Noch bis heute Mittag um 12 Uhr können die Mitglieder der SPD in Thüringen ihr Votum zum Koalitionsvertrag abgeben, den ihre Partei mit CDU und BSW ausgehandelt hat. Stimmen sie zu, könnte Mario Voigt (CDU) am Donnerstag zum Ministerpräsidenten gewählt werden. Die Mitglieder des BSW haben den Koalitionsvertrag am Samstag mit einer Mehrheit von 76 von 104 abgegebenen Stimmen gebilligt. Bei der CDU hat ein kleiner Parteitag am 30. November sein „Go“ gegeben. Dass Voigt gewählt wird, gilt als wahrscheinlich. Die Frage ist allerdings: Wie? Ganz einfach wird es nicht, mehrere Optionen sind denkbar. Ein Überblick über die Fallstricke.

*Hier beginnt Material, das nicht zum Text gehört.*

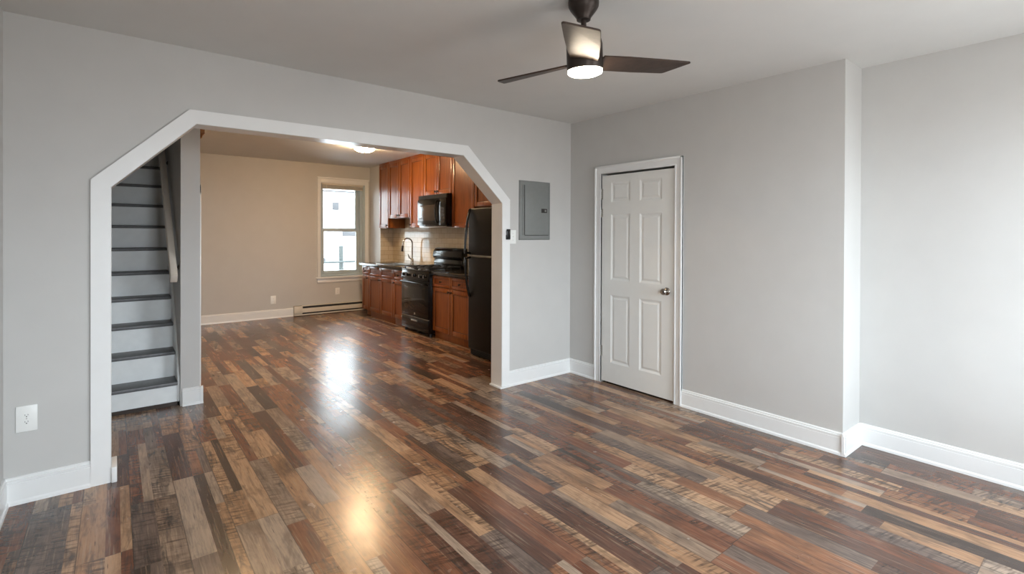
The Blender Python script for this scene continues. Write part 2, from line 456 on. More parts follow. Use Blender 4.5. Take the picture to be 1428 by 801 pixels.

Was macht die AfD? In den ersten beiden Wahlgängen gilt: Um Ministerpräsident zu werden, braucht ein Bewerber die Mehrheit der Stimmen der Landtagsmitglieder. Die aber hat die Brombeer-Koalition nicht, sie kommt nur auf 44 von 88 Mandaten. Das bietet der AfD die Möglichkeit, ihr destruktives Potenzial zu entfalten: Sie könnte im ersten Wahlgang für Voigt stimmen und danach jubilieren, der CDU-Politiker sei nur durch ihre Hilfe Regierungschef geworden. Andreas Bühl, parlamentarischer Geschäftsführer der CDU, will sich davon nicht irritieren lassen: „Wir werden uns nicht in irgendeiner Form von der AfD abhängig machen“, sagte er.
Was macht die Linke? Ein Ausweg wäre, wenn die Linken vor der Sitzung öffentlich kundtun, für Voigt zu stimmen. Die fordern jedoch zuerst verbindliche Vereinbarungen. Und am Ende stünde immer noch der Makel, dass Voigt von einer Partei unterstützt wurde, für die der Unvereinbarkeitsbeschluss der CDU gilt.
Die Unschärfe der Verfassung: Die Hoffnung der CDU liegt auf dem dritten Wahlgang. Da braucht ein Bewerber laut Verfassung „die meisten Stimmen“. Darüber, was das bedeutet, gehen die Ansichten der Experten auseinander. Nach der einen Lesart benötigt der Ministerpräsident im dritten Wahlgang mehr Ja- als Nein-Stimmen. Demgegenüber steht die (wohl herrschende Meinung), wonach nur die Ja-Stimmen zählen. Voigt könnte also mit einer einzigen Ja-Stimme gewählt werden. Es sei denn, eine andere Partei stellt einen Gegenkandidaten auf, der ebenfalls 44 Stimmen bekäme. Denkbar etwa, wenn die Linke einen Bewerber ins Rennen schickt, den die AfD unterstützt, um Chaos anzurichten. In diesem Fall müsste wieder und wieder abgestimmt werden.